__Description of the task__:
Copy the listing below line for line, starting at its first line and ending with the line that has "poly('stem', mb.v, mb.f, M['bark_grey'" in it. Add nothing.

**********

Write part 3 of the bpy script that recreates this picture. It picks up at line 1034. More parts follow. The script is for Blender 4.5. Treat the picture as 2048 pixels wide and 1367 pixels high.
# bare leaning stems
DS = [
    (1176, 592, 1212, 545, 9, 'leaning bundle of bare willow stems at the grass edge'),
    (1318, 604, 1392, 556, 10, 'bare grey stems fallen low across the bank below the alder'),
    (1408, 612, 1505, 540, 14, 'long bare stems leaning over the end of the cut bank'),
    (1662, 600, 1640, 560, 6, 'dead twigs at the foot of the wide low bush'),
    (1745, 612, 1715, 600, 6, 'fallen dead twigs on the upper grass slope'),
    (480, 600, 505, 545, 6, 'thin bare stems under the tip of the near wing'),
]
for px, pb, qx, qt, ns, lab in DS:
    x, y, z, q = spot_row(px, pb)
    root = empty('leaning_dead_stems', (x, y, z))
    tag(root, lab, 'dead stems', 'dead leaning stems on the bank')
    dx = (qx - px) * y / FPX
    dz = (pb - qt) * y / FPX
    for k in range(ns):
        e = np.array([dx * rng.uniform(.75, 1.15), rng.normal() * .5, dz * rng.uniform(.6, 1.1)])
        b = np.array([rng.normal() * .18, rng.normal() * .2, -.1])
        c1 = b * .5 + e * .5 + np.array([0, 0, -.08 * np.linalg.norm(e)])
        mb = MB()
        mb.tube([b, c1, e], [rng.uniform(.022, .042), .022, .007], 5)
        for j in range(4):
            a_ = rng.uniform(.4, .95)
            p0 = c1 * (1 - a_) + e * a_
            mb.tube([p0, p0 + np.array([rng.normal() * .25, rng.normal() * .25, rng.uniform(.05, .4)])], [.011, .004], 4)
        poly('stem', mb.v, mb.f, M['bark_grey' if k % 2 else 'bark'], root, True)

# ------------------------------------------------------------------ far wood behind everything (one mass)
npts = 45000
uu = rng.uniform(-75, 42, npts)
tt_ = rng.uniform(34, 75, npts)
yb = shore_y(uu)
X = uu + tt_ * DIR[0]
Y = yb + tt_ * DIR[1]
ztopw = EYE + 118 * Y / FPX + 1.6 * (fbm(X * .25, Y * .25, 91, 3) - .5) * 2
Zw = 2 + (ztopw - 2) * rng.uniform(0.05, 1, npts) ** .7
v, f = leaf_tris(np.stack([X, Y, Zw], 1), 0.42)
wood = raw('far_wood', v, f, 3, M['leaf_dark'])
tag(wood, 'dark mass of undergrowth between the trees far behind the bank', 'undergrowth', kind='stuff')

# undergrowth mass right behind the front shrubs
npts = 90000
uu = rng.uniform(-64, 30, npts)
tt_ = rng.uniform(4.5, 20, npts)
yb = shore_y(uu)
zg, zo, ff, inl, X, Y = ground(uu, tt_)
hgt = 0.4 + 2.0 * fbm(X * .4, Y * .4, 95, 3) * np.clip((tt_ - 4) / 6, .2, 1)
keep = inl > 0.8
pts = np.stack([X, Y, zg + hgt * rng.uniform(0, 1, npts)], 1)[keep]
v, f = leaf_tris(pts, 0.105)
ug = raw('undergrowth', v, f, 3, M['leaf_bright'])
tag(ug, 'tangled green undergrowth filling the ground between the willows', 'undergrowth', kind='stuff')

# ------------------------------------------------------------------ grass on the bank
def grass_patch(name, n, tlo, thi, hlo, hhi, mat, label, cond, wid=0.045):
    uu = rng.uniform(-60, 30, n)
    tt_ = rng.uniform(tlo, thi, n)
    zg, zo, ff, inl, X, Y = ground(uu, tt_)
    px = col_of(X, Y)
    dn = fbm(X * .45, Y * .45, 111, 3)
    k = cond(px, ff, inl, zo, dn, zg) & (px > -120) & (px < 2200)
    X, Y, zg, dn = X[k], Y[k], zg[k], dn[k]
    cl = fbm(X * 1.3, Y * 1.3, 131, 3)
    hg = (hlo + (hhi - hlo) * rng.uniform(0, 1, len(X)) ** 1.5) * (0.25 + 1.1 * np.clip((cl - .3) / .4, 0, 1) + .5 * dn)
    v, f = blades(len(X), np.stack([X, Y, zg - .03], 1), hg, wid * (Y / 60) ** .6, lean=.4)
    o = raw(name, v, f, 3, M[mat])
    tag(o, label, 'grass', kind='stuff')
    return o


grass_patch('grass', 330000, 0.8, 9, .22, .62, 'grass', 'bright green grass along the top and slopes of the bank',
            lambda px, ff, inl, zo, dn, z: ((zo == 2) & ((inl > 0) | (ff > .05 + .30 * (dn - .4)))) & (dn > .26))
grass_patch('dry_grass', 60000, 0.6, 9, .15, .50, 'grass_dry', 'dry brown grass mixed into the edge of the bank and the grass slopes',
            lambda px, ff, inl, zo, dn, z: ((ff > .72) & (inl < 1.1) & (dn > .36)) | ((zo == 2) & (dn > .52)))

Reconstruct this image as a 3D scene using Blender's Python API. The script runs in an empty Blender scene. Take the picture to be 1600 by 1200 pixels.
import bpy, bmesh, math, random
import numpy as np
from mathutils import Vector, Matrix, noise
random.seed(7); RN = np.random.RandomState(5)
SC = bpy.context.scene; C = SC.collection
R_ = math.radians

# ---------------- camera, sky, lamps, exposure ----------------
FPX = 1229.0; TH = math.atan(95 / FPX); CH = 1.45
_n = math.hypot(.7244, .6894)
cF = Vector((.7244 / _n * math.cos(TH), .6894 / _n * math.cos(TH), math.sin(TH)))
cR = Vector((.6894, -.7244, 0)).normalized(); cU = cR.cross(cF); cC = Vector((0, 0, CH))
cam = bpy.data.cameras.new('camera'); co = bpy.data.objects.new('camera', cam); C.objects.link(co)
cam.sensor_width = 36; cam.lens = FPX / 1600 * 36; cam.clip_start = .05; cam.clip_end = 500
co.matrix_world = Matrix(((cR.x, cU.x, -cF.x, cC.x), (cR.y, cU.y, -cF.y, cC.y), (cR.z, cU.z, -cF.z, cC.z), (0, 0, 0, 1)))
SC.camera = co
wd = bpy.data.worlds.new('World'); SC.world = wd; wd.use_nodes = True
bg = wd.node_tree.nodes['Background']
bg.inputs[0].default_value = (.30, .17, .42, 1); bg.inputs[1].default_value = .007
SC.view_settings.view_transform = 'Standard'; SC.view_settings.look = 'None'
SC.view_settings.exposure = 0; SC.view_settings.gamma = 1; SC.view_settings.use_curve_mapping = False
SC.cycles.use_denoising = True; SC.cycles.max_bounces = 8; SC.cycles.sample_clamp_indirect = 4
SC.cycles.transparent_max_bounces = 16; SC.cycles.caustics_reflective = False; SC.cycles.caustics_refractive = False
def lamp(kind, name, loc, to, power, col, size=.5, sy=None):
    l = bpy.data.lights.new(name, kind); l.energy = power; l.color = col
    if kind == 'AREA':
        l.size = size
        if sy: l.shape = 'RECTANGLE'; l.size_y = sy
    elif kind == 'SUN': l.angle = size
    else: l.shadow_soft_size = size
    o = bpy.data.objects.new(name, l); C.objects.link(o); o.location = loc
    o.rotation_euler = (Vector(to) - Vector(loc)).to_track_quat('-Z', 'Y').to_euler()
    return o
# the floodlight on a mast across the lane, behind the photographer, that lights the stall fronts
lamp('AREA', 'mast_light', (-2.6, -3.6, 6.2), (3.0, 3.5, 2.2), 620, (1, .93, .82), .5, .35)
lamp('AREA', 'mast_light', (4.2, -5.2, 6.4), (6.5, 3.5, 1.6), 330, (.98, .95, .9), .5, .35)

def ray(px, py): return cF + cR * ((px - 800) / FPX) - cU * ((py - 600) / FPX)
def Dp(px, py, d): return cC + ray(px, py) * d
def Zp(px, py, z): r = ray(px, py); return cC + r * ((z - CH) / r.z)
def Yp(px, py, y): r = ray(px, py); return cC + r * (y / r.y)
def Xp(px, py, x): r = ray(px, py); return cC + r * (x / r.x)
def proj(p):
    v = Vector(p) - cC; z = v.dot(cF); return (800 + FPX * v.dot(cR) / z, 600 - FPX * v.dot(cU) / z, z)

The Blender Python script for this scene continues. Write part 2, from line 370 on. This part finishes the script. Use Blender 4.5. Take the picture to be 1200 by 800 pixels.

**********

__Worked solution__:
Write part 3 of the bpy script that recreates this picture. It picks up at line 1034. More parts follow. The script is for Blender 4.5. Treat the picture as 2048 pixels wide and 1367 pixels high.
# bare leaning stems
DS = [
    (1176, 592, 1212, 545, 9, 'leaning bundle of bare willow stems at the grass edge'),
    (1318, 604, 1392, 556, 10, 'bare grey stems fallen low across the bank below the alder'),
    (1408, 612, 1505, 540, 14, 'long bare stems leaning over the end of the cut bank'),
    (1662, 600, 1640, 560, 6, 'dead twigs at the foot of the wide low bush'),
    (1745, 612, 1715, 600, 6, 'fallen dead twigs on the upper grass slope'),
    (480, 600, 505, 545, 6, 'thin bare stems under the tip of the near wing'),
]
for px, pb, qx, qt, ns, lab in DS:
    x, y, z, q = spot_row(px, pb)
    root = empty('leaning_dead_stems', (x, y, z))
    tag(root, lab, 'dead stems', 'dead leaning stems on the bank')
    dx = (qx - px) * y / FPX
    dz = (pb - qt) * y / FPX
    for k in range(ns):
        e = np.array([dx * rng.uniform(.75, 1.15), rng.normal() * .5, dz * rng.uniform(.6, 1.1)])
        b = np.array([rng.normal() * .18, rng.normal() * .2, -.1])
        c1 = b * .5 + e * .5 + np.array([0, 0, -.08 * np.linalg.norm(e)])
        mb = MB()
        mb.tube([b, c1, e], [rng.uniform(.022, .042), .022, .007], 5)
        for j in range(4):
            a_ = rng.uniform(.4, .95)
            p0 = c1 * (1 - a_) + e * a_
            mb.tube([p0, p0 + np.array([rng.normal() * .25, rng.normal() * .25, rng.uniform(.05, .4)])], [.011, .004], 4)
        poly('stem', mb.v, mb.f, M['bark_grey' if k % 2 else 'bark'], root, True)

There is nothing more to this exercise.